━━ Data supplied

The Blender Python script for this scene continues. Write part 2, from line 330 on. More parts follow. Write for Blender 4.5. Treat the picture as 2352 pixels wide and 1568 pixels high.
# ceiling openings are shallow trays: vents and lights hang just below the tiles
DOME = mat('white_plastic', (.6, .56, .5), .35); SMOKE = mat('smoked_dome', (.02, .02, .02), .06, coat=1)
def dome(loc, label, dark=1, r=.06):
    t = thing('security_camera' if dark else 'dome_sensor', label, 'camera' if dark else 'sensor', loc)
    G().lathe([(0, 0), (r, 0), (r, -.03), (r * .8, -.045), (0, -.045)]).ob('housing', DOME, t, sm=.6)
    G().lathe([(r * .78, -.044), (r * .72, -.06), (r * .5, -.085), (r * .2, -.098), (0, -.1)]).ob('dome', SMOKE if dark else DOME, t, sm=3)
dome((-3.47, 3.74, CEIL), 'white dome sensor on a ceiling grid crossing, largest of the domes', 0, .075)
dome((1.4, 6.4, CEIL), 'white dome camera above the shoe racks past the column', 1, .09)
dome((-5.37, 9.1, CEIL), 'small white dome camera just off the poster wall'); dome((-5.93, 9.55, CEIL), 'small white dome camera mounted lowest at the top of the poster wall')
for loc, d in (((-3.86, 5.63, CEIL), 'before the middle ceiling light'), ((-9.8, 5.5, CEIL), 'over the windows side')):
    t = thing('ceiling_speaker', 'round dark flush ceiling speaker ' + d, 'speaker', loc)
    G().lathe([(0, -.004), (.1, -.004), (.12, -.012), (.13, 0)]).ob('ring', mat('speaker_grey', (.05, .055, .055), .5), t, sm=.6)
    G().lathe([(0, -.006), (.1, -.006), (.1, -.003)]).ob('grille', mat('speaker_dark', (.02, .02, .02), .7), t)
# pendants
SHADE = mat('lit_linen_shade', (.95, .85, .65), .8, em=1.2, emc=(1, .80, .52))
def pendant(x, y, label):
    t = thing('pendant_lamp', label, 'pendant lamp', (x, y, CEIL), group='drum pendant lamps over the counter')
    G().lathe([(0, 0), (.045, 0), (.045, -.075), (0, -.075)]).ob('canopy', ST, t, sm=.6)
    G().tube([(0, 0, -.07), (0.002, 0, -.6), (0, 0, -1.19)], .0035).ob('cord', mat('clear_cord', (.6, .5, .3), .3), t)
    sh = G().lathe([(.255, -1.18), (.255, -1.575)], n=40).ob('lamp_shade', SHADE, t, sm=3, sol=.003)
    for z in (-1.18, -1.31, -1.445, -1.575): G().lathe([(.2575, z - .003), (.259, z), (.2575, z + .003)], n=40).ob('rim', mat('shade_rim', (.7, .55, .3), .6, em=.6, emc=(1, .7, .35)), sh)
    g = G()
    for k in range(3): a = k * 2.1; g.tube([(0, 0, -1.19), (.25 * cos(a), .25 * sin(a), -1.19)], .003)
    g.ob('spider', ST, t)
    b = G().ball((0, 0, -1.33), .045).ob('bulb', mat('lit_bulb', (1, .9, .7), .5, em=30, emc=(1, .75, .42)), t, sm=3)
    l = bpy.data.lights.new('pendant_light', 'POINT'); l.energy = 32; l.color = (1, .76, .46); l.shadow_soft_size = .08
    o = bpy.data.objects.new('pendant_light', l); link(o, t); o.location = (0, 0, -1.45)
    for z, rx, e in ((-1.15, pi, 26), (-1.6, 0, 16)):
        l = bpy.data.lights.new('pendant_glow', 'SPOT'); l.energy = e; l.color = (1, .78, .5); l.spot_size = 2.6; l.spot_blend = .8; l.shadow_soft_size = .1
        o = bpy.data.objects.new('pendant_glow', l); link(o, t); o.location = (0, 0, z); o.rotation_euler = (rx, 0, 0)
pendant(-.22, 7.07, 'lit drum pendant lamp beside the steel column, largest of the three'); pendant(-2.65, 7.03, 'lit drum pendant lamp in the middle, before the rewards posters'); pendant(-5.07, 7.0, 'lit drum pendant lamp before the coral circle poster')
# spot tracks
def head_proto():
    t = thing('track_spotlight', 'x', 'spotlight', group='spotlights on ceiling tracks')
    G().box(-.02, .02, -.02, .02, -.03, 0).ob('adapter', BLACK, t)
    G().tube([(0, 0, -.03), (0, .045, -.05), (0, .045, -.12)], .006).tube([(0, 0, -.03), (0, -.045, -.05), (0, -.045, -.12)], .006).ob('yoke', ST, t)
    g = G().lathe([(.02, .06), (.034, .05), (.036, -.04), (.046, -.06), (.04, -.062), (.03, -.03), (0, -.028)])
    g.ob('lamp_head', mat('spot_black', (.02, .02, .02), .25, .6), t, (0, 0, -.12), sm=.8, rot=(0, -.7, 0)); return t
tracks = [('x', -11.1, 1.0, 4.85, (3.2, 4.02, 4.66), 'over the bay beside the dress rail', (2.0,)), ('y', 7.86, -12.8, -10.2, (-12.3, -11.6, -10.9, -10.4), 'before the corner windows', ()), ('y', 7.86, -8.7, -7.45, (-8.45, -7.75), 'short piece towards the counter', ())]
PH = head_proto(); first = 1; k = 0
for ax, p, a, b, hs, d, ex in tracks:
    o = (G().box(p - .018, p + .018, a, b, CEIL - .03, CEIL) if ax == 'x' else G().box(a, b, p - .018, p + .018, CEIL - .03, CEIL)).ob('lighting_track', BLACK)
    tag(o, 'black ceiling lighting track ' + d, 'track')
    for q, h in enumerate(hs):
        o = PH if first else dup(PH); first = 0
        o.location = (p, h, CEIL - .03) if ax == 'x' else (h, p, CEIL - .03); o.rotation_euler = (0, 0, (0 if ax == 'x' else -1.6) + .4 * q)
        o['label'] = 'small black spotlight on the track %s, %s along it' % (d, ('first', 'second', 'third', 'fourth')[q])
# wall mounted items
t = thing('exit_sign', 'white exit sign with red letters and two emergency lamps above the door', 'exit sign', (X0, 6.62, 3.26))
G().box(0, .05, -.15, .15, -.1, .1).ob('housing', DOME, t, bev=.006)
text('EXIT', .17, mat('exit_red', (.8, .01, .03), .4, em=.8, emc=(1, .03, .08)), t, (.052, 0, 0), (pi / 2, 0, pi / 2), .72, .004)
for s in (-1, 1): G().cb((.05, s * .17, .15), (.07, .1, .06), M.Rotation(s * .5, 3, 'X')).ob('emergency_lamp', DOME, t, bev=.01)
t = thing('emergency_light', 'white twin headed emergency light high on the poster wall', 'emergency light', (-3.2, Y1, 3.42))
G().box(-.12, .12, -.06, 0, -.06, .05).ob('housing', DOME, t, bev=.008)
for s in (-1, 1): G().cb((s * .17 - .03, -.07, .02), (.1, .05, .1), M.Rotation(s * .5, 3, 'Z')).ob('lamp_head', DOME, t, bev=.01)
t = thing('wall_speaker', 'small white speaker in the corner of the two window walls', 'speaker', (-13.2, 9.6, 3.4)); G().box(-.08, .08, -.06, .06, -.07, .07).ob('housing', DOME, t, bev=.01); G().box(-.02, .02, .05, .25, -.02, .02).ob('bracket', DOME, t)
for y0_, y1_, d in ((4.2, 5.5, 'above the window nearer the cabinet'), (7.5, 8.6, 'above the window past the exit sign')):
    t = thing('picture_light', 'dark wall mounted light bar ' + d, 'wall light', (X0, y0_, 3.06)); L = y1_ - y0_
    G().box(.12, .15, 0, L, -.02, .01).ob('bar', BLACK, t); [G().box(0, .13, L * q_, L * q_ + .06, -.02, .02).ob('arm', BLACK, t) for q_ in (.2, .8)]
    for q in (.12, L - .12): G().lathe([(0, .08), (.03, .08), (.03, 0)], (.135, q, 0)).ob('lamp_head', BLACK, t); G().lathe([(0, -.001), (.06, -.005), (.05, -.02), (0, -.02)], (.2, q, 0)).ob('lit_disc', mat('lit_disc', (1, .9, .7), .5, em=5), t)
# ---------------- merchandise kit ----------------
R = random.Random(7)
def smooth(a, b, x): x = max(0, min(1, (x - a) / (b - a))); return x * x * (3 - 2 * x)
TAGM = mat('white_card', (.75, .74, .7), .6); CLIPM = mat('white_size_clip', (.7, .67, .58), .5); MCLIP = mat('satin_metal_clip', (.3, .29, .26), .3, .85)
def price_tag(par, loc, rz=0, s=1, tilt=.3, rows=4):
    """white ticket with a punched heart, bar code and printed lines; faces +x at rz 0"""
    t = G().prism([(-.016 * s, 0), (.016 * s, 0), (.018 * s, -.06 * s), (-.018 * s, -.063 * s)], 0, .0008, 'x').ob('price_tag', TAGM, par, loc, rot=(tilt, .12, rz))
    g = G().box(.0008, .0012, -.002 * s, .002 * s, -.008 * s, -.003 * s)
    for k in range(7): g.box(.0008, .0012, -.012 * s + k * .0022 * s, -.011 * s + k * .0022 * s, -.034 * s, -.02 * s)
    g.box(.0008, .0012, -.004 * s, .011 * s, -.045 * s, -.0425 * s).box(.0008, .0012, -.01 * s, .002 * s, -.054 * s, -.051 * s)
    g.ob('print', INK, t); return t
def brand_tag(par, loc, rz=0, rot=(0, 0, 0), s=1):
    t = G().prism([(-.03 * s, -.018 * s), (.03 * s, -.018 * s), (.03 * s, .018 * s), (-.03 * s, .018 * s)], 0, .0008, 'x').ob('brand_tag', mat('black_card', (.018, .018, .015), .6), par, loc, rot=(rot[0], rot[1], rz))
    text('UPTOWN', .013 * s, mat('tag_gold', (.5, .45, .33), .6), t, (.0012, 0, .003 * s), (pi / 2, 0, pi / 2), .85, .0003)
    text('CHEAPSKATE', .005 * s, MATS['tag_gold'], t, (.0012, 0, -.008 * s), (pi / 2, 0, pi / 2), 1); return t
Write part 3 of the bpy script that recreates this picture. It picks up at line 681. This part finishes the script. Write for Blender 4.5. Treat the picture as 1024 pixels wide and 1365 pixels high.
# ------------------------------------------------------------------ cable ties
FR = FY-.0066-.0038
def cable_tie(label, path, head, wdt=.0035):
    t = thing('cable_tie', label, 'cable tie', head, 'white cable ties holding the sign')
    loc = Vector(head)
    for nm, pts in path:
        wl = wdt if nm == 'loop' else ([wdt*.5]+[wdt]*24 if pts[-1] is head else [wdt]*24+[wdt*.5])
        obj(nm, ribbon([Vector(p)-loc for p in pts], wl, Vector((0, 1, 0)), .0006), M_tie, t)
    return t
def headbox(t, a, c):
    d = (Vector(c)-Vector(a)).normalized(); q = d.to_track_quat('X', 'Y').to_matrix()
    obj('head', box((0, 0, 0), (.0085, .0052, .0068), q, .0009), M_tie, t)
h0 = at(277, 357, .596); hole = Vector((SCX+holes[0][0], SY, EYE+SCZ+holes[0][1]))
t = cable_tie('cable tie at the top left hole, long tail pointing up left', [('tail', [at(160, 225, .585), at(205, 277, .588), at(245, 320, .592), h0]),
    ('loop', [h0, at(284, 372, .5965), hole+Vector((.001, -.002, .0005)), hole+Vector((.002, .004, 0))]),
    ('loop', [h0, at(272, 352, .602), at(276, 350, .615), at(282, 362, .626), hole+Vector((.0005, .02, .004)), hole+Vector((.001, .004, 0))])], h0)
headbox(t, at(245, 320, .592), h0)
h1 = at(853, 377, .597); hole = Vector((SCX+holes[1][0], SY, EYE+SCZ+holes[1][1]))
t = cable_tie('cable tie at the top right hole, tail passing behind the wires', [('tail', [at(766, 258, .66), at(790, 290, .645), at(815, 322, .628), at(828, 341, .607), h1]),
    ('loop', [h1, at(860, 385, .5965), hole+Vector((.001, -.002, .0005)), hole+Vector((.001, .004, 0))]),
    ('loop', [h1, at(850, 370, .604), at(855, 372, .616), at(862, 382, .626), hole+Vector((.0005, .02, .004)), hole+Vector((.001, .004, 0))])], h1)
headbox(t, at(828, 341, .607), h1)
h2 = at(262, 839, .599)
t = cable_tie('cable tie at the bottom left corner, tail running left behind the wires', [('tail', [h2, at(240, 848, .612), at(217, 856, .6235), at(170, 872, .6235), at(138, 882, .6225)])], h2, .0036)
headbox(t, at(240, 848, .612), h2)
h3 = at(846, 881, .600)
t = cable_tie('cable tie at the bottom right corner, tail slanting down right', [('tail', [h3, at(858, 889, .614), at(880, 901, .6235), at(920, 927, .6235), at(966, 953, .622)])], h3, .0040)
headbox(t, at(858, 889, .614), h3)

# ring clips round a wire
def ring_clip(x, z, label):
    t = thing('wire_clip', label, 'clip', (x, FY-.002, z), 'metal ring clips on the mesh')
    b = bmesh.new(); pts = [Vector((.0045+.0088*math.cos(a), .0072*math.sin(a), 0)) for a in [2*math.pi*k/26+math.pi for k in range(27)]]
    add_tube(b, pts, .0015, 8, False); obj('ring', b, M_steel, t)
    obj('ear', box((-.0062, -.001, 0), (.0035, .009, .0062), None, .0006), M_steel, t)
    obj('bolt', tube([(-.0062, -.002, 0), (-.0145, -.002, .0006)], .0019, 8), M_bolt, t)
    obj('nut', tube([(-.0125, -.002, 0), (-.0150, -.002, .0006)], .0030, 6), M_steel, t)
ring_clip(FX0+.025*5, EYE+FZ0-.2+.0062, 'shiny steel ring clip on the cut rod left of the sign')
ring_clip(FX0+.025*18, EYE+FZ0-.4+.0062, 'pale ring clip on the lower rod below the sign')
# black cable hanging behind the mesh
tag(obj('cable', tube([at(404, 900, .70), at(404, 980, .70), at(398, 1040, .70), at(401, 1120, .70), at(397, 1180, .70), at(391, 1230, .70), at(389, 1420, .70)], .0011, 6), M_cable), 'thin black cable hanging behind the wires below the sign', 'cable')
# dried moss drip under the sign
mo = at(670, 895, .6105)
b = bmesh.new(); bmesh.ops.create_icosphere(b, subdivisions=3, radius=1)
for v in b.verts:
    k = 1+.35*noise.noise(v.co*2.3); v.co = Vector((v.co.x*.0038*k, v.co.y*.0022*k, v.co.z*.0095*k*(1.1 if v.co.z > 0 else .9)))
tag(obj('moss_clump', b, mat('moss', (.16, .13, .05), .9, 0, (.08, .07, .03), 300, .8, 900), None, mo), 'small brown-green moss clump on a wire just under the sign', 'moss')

━━━━

▸ **Exercise**: Go through the listing above and return every line where the word "wide" occurs.

▸ **Completed exercise**:
The Blender Python script for this scene continues. Write part 2, from line 330 on. More parts follow. Write for Blender 4.5. Treat the picture as 2352 pixels wide and 1568 pixels high.
Write part 3 of the bpy script that recreates this picture. It picks up at line 681. This part finishes the script. Write for Blender 4.5. Treat the picture as 1024 pixels wide and 1365 pixels high.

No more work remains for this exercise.